De accountant en zijn kantoor begonnen in 2016 met hun (samenstellings)werkzaamheden voor klager over 2015. Klager verstrekte aan de accountant naast de door zijn (toenmalige) echtgenote verwerkte administratie en de jaarrekening 2014 verschillende andere stukken. Op een later moment volgden de fiscale rapporten 2014. De laatsten hadden nog betrekking op de maatschap, waarin op dat moment de onderneming van klager gevoerd werd. Maar die werd eind 2014 ontbonden.
Concept-jaarrekening
Op basis van de door klager en zijn (toenmalige) echtgenote verstrekte gegevens stelde de accountant de concept-jaarrekening 2015 op. Het concept is per e-mail naar klager en diens echtgenote toegezonden. Zij lieten al snel weten dat die jaarrekening niet klopte. Betrokkene en zijn kantoor waren namelijk ervan uitgegaan dat er in 2015 nog steeds sprake was van een maatschap, die in het verslagjaar immers al ontbonden was. Bovendien bleek dat er nog uitgewerkte gegevens en berekeningen waren gemaakt door de vorige accountant van klager. Met de beschikking daarover heeft betrokkene het eerste concept aangepast en een nieuwe concept-jaarrekening 2015 samengesteld. Deze werd besproken met klager en diens echtgenote en door hen akkoord bevonden. Daarop heeft betrokkene een definitieve jaarrekening 2015 samengesteld die hij op 6 december 2016 van een samenstellingsverklaring heeft voorzien.
Eigen keuze
De medewerker van de vorige accountant van klager keek de zaak na, ontdekte er nog een aantal fouten/onjuistheden in en meldde deze per e-mail van 13 juni 2017 aan betrokkene. Daarna liepen de contacten tussen klager, zijn adviseur en de nieuwe accountant meer dan stroef. De medewerker van het vorige kantoor bleef klager op de achtergrond adviseren en uiteindelijk liet de aangeklaagde accountant per e-mail weten dat het hem beter leek om met onmiddellijke ingang uit elkaar te gaan.

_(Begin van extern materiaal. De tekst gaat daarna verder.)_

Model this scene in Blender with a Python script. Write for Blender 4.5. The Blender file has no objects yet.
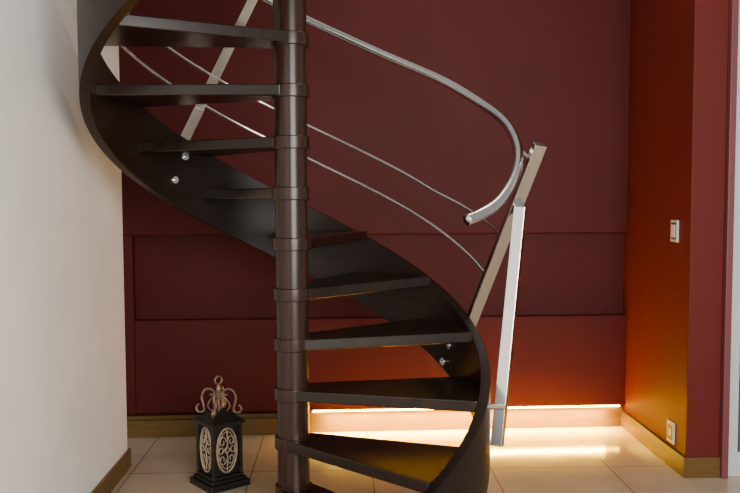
import bpy, bmesh, math
from mathutils import Vector, Matrix
S=bpy.context.scene
D=math.radians

# ---------------- materials ----------------
def mat(name,col,rough=.5,metal=0,noise=0,nscale=6,stretch=(1,1,1),bump=0,emit=None,estr=0,spec=.5,coat=0):
    m=bpy.data.materials.new(name); m.use_nodes=True
    nt=m.node_tree; b=nt.nodes['Principled BSDF']
    b.inputs['Base Color'].default_value=(*col,1)
    b.inputs['Roughness'].default_value=rough
    b.inputs['Metallic'].default_value=metal
    b.inputs['Specular IOR Level'].default_value=spec
    b.inputs['Coat Weight'].default_value=coat
    b.inputs['Coat Roughness'].default_value=.15
    if emit:
        b.inputs['Emission Color'].default_value=(*emit,1); b.inputs['Emission Strength'].default_value=estr
    if noise or bump:
        tc=nt.nodes.new('ShaderNodeTexCoord'); mp=nt.nodes.new('ShaderNodeMapping')
        mp.inputs['Scale'].default_value=stretch
        nz=nt.nodes.new('ShaderNodeTexNoise'); nz.inputs['Scale'].default_value=nscale; nz.inputs['Detail'].default_value=6
        nt.links.new(tc.outputs['Object'],mp.inputs['Vector']); nt.links.new(mp.outputs['Vector'],nz.inputs['Vector'])
        if noise:
            cr=nt.nodes.new('ShaderNodeValToRGB')
            cr.color_ramp.elements[0].position=.3; cr.color_ramp.elements[1].position=.7
            cr.color_ramp.elements[0].color=(*[c*(1-noise) for c in col],1)
            cr.color_ramp.elements[1].color=(*[min(1,c*(1+noise)) for c in col],1)
            nt.links.new(nz.outputs['Fac'],cr.inputs['Fac']); nt.links.new(cr.outputs['Color'],b.inputs['Base Color'])
        if bump:
            bp=nt.nodes.new('ShaderNodeBump'); bp.inputs['Strength'].default_value=bump; bp.inputs['Distance'].default_value=.002
            nt.links.new(nz.outputs['Fac'],bp.inputs['Height']); nt.links.new(bp.outputs['Normal'],b.inputs['Normal'])
    return m
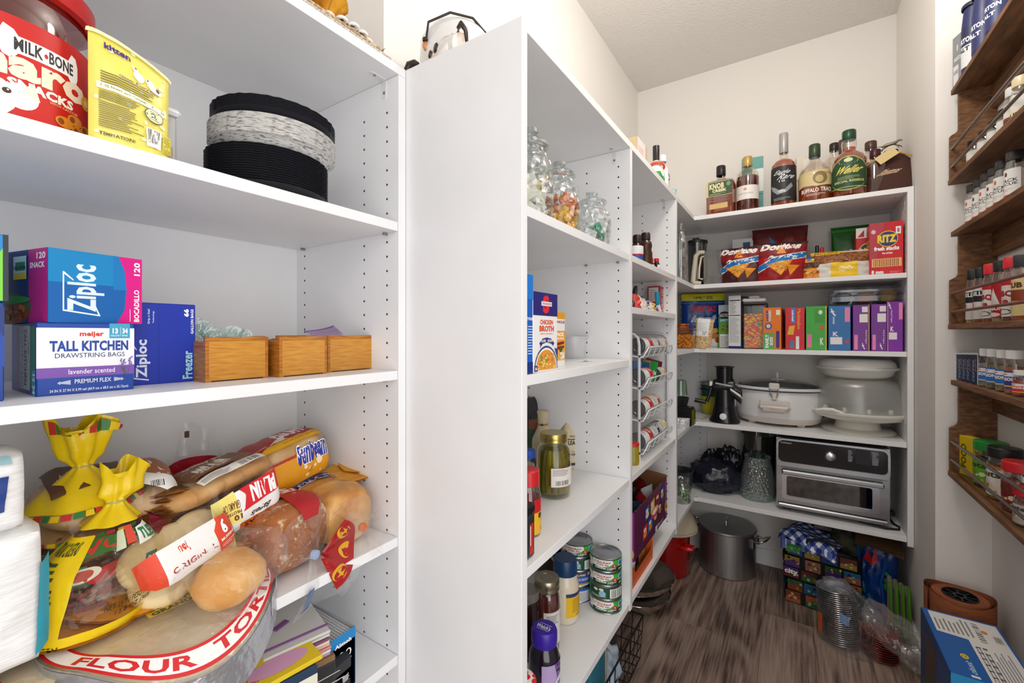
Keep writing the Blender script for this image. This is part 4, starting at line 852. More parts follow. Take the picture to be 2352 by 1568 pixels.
def packets(cols, n, z0, z1, seed, text=None):
    def f(t, r, h):
        q = random.Random(seed)
        for i in range(n):
            a, k = q.random()*6.28, r*.62*math.sqrt(q.random()); z = z0*h+(z1-z0)*h*q.random()
            me = G().grid(lambda x, y: ((x-.5)*r*1.05, .002*math.sin(x*3.1)*math.sin(y*3.1)*2, (y-.5)*r*.62), 5, 4).grid(lambda x, y: ((x-.5)*r*1.05, -.002*math.sin(x*3.1)*math.sin(y*3.1)*2, (y-.5)*r*.62), 5, 4)
            me.build('packet', mat(q.choice(cols), .5), t, 60, (k*math.cos(a), k*math.sin(a), z), (q.uniform(-.7, .7), q.uniform(-.7, .7), a+1.57))
        if text:
            o = G().grid(lambda x, y: (r*.96*math.sin((x-.35)*1.3), -r*.96*math.cos((x-.35)*1.3), h*(.28+.14*y)+.012*x), 10, 3).build('front_packet', mat('#eceadf', .5), t, 60)
            a = Art(lambda x, y: (r*.96*math.sin((x-.35)*1.3), -r*.96*math.cos((x-.35)*1.3), h*(.28+.14*y)+.012*x), .0001); a.text(text, .12, .3, .9, .8, '#2b3a7a', .02).rect(0, .9, 1, 1, '#d9b94a').build(t, 'packet_print', (8, 2))
    return f
def gummies(t, r, h):
    q = random.Random(6)
    for nm, c, z0, z1 in (('yellow_candy', '#f2b705', .03, .34), ('orange_candy', '#e07a10', .34, .50)):
        g = G()
        for i in range(150 if z0 < .1 else 80):
            a, k = q.random()*6.28, r*.97*q.random()**.45; g.cbox((-.006, -.006, -.005), (.006, .006, .005), .0018, 0, Matrix.Translation((k*math.cos(a), k*math.sin(a), h*(z0+(z1-z0)*q.random()))) @ Matrix.Rotation(q.random()*3, 4, 'X') @ Matrix.Rotation(q.random()*3, 4, 'Z'))
        o = g.build(nm, mat(c, .35, sss=.2), t, 30); o['kind'] = 'stuff'
    turned(t, 'liner', [(0, .006*1), (r*.8, .01), (r*.9, h*.3), (r*.88, h*.42)], clear('#ffd34a', .1, .4, .2), 24)
glass_jar('tall cut-glass jar of sweetener packets, half hidden by the side panel', -.492, 1219, .052, .212, packets(['#eceadf', '#f2efe0', '#e8d27a', '#d9dfe4'], 26, .1, .55, 3, 'Splenda'))
glass_jar('cut-glass jar filled with yellow and orange candy', -.49, 1285, .051, .182, gummies)
glass_jar('small cut-glass jar with a few green packets', -.485, 1360, .053, .158, packets(['#2f9e78', '#dfe8ea', '#4aa9c4', '#e9eeee'], 9, .12, .32, 9))
t = bag('snack_packet', 'small blue and pink packet behind the smallest glass jar', 'packet', (-.56, yl(1398, -.56), a1), D90, .06, .085, .02, '#2a9fd0', lambda a: a.rect(.0, .0, 1, .35, '#c2186a').text('Ri', .55, .08, .9, .3, '#ffffff', .03).rect(0, .8, 1, 1, '#e9f4f9'))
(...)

Klager stemde daarmee in, maar liet ook weten dat er nog heel wat rectificaties bij de Belastingdienst moesten plaatsvinden en het nog veel werk zou kosten om de cijfers (vanaf 2015) weer volledig op de rit te krijgen. De kosten daarvan wilde hij bij betrokkene in rekening brengen. Mooi niet, zei de accountant. Het was klagers eigen keuze alles opnieuw te laten opstellen, dus die mocht zelf voor de kosten opdraaien.
Relatief gering
In al het gedoe was de accountant vergeten zorgtoeslag aan te vragen. Slordig, vond de Accountantskamer, want daarmee werd het fundamentele beginsel ‘vakbekwaamheid en zorgvuldigheid’ als bedoeld in artikel 2 onder d van de VGBA geschonden werd. Maar een nalatigheid die niet hoefde te leiden tot het opleggen van een maatregel, en ook nog eens betrekking had op een relatief gering misgelopen bedrag. Voor het overige werd de klacht ongegrond verklaard.